Esses grandes empresários latino-americanos não podem ser comparados a gente como Steve Jobs (Apple), Michael Dell (Dell), Larry Ellison (Oracle), Jeff Bezos (Amazon), Bill Gates (Microsoft), Larry Page (Google) e Mark Zuckerberg (Facebook). Estes empreendedores não contaram com o doping estatal. Não por acaso, são todos do setor de tecnologia, onde há menos intervencionismo. Seu sucesso foi decorrente apenas de trocas voluntárias com seus clientes.

Claro que o sistema faz toda diferença do mundo. Em um país como o Brasil, onde uma canetada da presidente pode selar o destino de um setor inteiro, qualquer empresário grande precisa manter boas relações com o governo. Além disso, se existe o BNDES, claro que todos vão fazer de tudo para entrar na lista de beneficiados. Faz parte do jogo. O que está errado são as regras do jogo por aqui.

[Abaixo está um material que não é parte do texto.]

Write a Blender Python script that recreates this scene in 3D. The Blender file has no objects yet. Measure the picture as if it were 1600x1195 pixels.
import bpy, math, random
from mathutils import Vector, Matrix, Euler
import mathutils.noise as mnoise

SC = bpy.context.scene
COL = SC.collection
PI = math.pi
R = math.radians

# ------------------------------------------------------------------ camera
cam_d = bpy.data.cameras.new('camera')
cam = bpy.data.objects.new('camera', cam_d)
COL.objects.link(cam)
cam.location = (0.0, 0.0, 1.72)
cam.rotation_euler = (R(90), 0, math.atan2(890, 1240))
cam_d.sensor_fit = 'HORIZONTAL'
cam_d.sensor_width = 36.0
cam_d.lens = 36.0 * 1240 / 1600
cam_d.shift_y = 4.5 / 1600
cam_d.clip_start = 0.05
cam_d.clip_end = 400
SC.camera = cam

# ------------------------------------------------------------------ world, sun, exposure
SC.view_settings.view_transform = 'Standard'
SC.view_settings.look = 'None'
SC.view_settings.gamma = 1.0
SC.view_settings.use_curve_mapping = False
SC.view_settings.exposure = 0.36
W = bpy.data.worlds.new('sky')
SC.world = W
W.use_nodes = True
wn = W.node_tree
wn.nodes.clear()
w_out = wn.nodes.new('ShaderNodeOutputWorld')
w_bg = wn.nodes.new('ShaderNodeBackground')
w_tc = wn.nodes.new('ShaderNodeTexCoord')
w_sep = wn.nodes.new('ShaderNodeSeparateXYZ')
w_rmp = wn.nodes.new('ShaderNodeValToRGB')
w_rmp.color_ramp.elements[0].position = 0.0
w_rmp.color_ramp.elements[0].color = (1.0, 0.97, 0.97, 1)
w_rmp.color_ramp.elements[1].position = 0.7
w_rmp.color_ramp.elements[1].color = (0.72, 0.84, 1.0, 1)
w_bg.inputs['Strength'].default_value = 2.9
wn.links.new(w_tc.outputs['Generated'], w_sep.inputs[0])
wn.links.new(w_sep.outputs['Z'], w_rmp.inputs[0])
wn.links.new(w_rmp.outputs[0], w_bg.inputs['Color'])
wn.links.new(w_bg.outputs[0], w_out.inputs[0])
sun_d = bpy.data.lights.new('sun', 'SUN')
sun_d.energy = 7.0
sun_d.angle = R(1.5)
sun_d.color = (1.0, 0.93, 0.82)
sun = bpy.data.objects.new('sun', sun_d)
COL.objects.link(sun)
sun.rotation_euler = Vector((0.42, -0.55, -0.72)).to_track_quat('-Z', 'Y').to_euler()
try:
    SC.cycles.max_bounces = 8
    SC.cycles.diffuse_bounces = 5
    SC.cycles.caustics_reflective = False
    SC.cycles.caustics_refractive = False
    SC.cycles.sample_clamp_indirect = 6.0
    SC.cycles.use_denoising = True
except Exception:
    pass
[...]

Por isso acho injusto culpar somente os empresários que mamam nas tetas estatais. A culpa maior é do nosso modelo, com poder demais concentrado no estado. Se, por um lado, é preocupante ver Eike Batista transformado em ícone do capitalismo, também é exagerado demonizá-lo (ainda que ele mereça duras críticas). Não é fácil ser um grande empreendedor no Brasil sem as muletas estatais. Eles existem, e são verdadeiros heróis. Mas trata-se de algo raro.

O que precisamos, portanto, é alterar as regras do jogo. Precisamos de bem menos governo, e bem mais mercado livre. Acima de tudo, como defende Luigi Zingales em seu excelente livro “A Capitalism for the People”, nós precisamos criar um ambiente de pressão social contra privilégios estatais. É preciso recuperar os valores éticos que rejeitam a ideia de que o importante é vencer, custe o que custar.

Um atleta pego com doping cai em desgraça. Um empresário que depende das vantagens do estado deve ser visto como um concorrente desleal, não um exemplo a ser seguido. Precisamos de regras iguais para todos. Precisamos de um capitalismo sem doping.